Sialkot lynching: A horror show you won't see in films

By
Fahmidah Yousfi
A screengrab of video footage showing employees vandalising the factory in Sialkot. Photo: Courtesy Geo News
A screengrab of video footage showing employees vandalising the factory in Sialkot. Photo: Courtesy Geo News

The nation is once again in a state of shock and disbelief after the Sialkot lynching incident, with Pakistan's image as a savage nation becoming stronger with each passing day.

What we saw last Friday evening was a horror show one wouldn’t even get to see in films. The ghastly and frighteningly inhuman manner in which Priyantha Kumara Diyawadana, a Sri Lankan national, was lynched over blasphemy allegations at a factory in Sialkot where he worked as a manager is horrendous. But it didn't end there.

The bigoted mob then dragged his mutilated body out on the road and set it on fire, with individuals at the site filming and taking selfies of the burning body—in a stark display of horror where humanity and human values were thrown out of the window.

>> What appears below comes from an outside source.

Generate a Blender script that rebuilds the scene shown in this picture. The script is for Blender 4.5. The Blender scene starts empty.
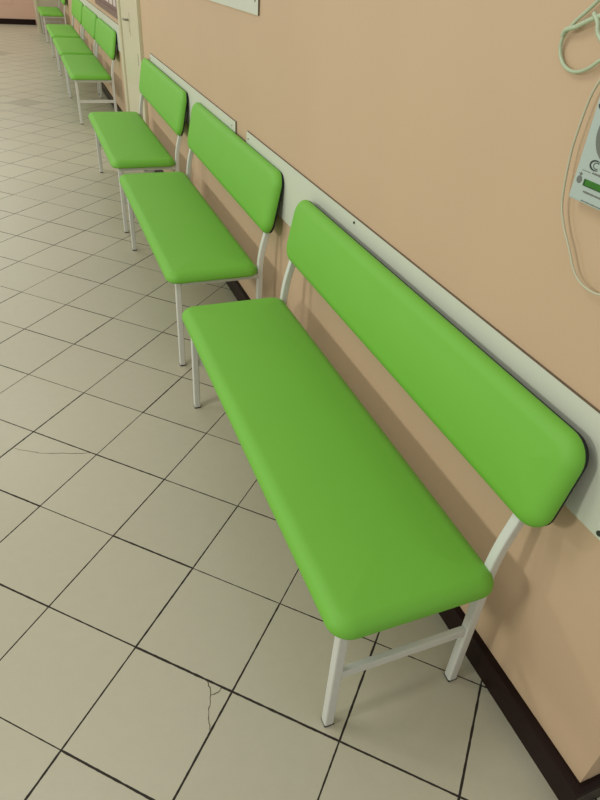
import bpy, bmesh, math, random
from mathutils import Matrix, Vector
random.seed(4)
scene = bpy.context.scene
COL = scene.collection
TAU = math.tau

# ------------------------------------------------------------------ materials
def srgb(r, g, b):
    f = lambda c: (c / 12.92 if c <= .04045 else ((c + .055) / 1.055) ** 2.4)
    return (f(r / 255), f(g / 255), f(b / 255), 1)

def mat(name, col, rough=.5, spec=.5, noise=0.0, nscale=8.0, bump=0.0, bscale=200.0, coat=0.0):
    m = bpy.data.materials.new(name); m.use_nodes = True
    nt = m.node_tree; b = nt.nodes['Principled BSDF']
    b.inputs['Roughness'].default_value = rough
    b.inputs['Specular IOR Level'].default_value = spec
    b.inputs['Coat Weight'].default_value = coat
    tc = nt.nodes.new('ShaderNodeTexCoord')
    if noise:
        n = nt.nodes.new('ShaderNodeTexNoise'); n.inputs['Scale'].default_value = nscale
        n.inputs['Detail'].default_value = 4
        nt.links.new(tc.outputs['Object'], n.inputs['Vector'])
        mx = nt.nodes.new('ShaderNodeMix'); mx.data_type = 'RGBA'
        mx.inputs['A'].default_value = [c * (1 - noise) for c in col[:3]] + [1]
        mx.inputs['B'].default_value = [min(1, c * (1 + noise)) for c in col[:3]] + [1]
        nt.links.new(n.outputs['Fac'], mx.inputs['Factor'])
        nt.links.new(mx.outputs['Result'], b.inputs['Base Color'])
    else:
        b.inputs['Base Color'].default_value = col
    if bump:
        n2 = nt.nodes.new('ShaderNodeTexNoise'); n2.inputs['Scale'].default_value = bscale
        n2.inputs['Detail'].default_value = 3
        nt.links.new(tc.outputs['Object'], n2.inputs['Vector'])
        bp = nt.nodes.new('ShaderNodeBump'); bp.inputs['Strength'].default_value = bump
        bp.inputs['Distance'].default_value = .001
        nt.links.new(n2.outputs['Fac'], bp.inputs['Height'])
        nt.links.new(bp.outputs['Normal'], b.inputs['Normal'])
    return m

M = {}
M['green'] = mat('green vinyl', (.17, .46, .045, 1), .55, .4, .03, 5, .12, 500)
M['white'] = mat('white enamel', (.66, .65, .60, 1), .35, .5, .04, 30)
M['black'] = mat('black board', (.014, .014, .014, 1), .7, .3, .1, 20)
M['rubber'] = mat('dark rubber', (.05, .045, .04, 1), .7, .3, .1, 40)
M['wall'] = mat('peach wall paint', (.575, .40, .258, 1), .55, .35, .045, 2.2, .25, 90)
M['farwall'] = mat('pink wall paint', (.66, .44, .33, 1), .55, .35, .04, 2.0)
M['pale'] = mat('pale pink paint', (.60, .49, .40, 1), .5, .35, .04, 3.0)
M['cream'] = mat('cream gloss paint', (.62, .57, .40, 1), .35, .5, .05, 6.0)
M['panel'] = mat('pale green grey laminate', (.62, .63, .52, 1), .4, .45, .03, 5.0)
M['edge'] = mat('dark panel edge', (.16, .12, .08, 1), .6, .3, .2, 40)
M['skirt'] = mat('dark brown plastic', (.016, .006, .0045, 1), .4, .15, .25, 30)
M['screw'] = mat('dark screw', (.03, .03, .03, 1), .4, .5, .1, 50)
M['steel'] = mat('dull steel', (.22, .20, .16, 1), .4, .5, .1, 50)
M['device'] = mat('grey white plastic', (.43, .49, .45, 1), .4, .45, .02, 20)
M['grey'] = mat('mid grey print', (.16, .17, .15, 1), .5, .4, .1, 60)
M['ink'] = mat('dark print', (.045, .05, .045, 1), .6, .3, .1, 60)
M['lcd'] = mat('green display', (.035, .17, .015, 1), .25, .5, .25, 60)
M['lcdink'] = mat('dark green display marks', (.018, .07, .012, 1), .35, .5, .1, 60)
M['tube'] = mat('pale green tubing', (.54, .62, .43, 1), .3, .5, .12, 35)
M['tube'].node_tree.nodes['Principled BSDF'].inputs['Transmission Weight'].default_value = .2
M['cable'] = mat('pale grey cable', (.52, .49, .35, 1), .4, .5, .06, 30)
M['mauve'] = mat('mauve brown frame', (.20, .12, .10, 1), .5, .4, .1, 20)
M['paper'] = mat('pale paper', (.60, .50, .45, 1), .8, .2, .06, 15)
M['crack'] = mat('dirt in crack', (.13, .11, .075, 1), .9, .1, .2, 50)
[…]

What transpired following the gruesome murder was entirely predictable: denunciations from all quarters and electronic and social media awash of outpouring of sympathy, grief and anger over the incident. The government vowed to penalise the culprits, with the army chief also resolving to bring to book the perpetrators ostensibly because Mr Diyawadana was a foreign national.

But the key question is: Were the law enforcement personnel asleep at the switch when this heinous crime was occurring in broad daylight? Were they not capable or responsible for rounding up the criminals who were perpetrating this vigilantism in front of their own eyes?

Needless to say, the incident has made us bow our heads in shame.

Although vicious ultra-right organizations believed to be once used as a ‘strategic asset’ began to be reined in a few years ago, other sectarian groups that were radicalized as part of the same process have emerged as a new force to reckon with.

All it takes now is a charge of blasphemy and a few wayward individuals to instigate a mob to commit murder. The lynching of young Mishal Khan at the hands of his fellow students in 2017 is still fresh in our memory. Nor can we forget Shama and Shehzad Masih, burned alive in a brick kiln, in 2014.

These are but a few incidents in a long chronology of horror in this country. Each act of mob vigilantism, each sacrilege of a place of worship, each life wrecked as a result amply testifies to the bitter truth: that the state has caved in to the extremists who can exploit it at will by wielding the tool of religion.

We must act fast before the entire nation gets consumed by the flames of intolerance and bigotry.